Carry smashed a cigar-stand in Coney Island, acted in Elizabeth, N. J., in Hatchetation (originally Ten Nights in a Bar-room), lectured in a burlesque show in Springfield, Mass. Hearing President McKinley was shot, she lost favor by saying "I have no sympathy for this friend of the brewers." When President Roosevelt refused to receive her, she revealed that he was a cigaret-smoker, also that "Government, like dead fish, stinks worse at the head." In 1911 she died in Leavenworth Kan. "Faithful to the Cause of Prohibition; She Hath Done What She Could" -- so ran her epitaph.
The Significance. Nearly every action of Carry Nation's career provoked in the public mind a lurid distortion of the saloon of her times. She was one of Prohibition's prime instigators. Author Asbury has done her the justice of weighty, lively, analysis.
The Author. Herbert Asbury, 38, Missouri-born, is a descendant of Bishop Francis Asbury whose biography he has written, who founded the Methodist Church in the U. S. Author Asbury's own deflection from the faith of his ancestors is expressed in the title of another Asbury book: Up from Methodism.
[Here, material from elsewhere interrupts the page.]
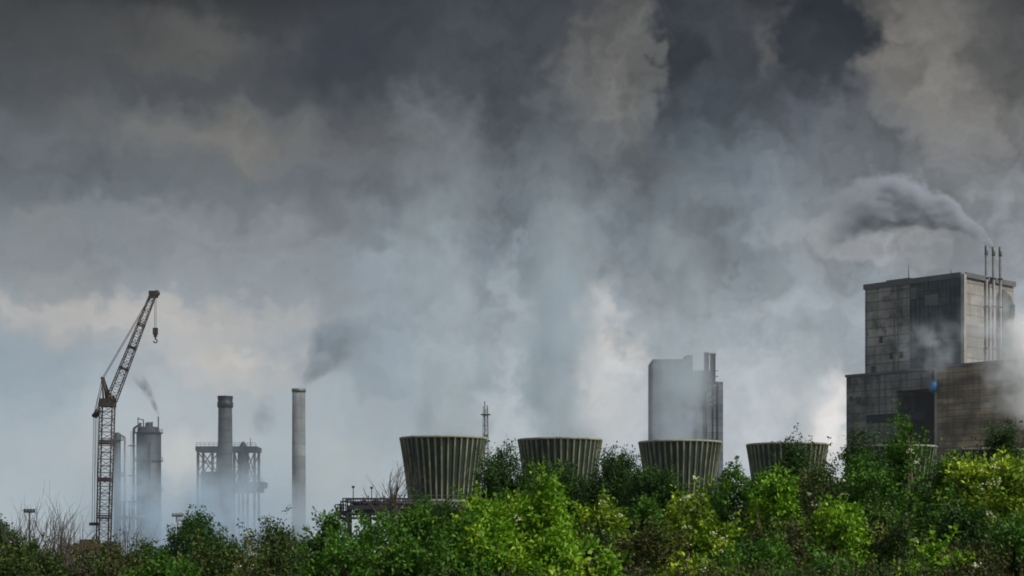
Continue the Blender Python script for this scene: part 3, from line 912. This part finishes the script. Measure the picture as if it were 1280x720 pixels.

His father and five uncles served in the Civil War, himself in the World War. As a Georgian newsgatherer in 1914, he helped pass child labor laws. His study The Gangs of New York has been praised by gangsters themselves. He edited The Bon Vivant's Companion, an elegant liquor manual (1928). In aspect he is an extremely busy Manhattan journalist, with a great curiosity about the more flamboyant affairs of state.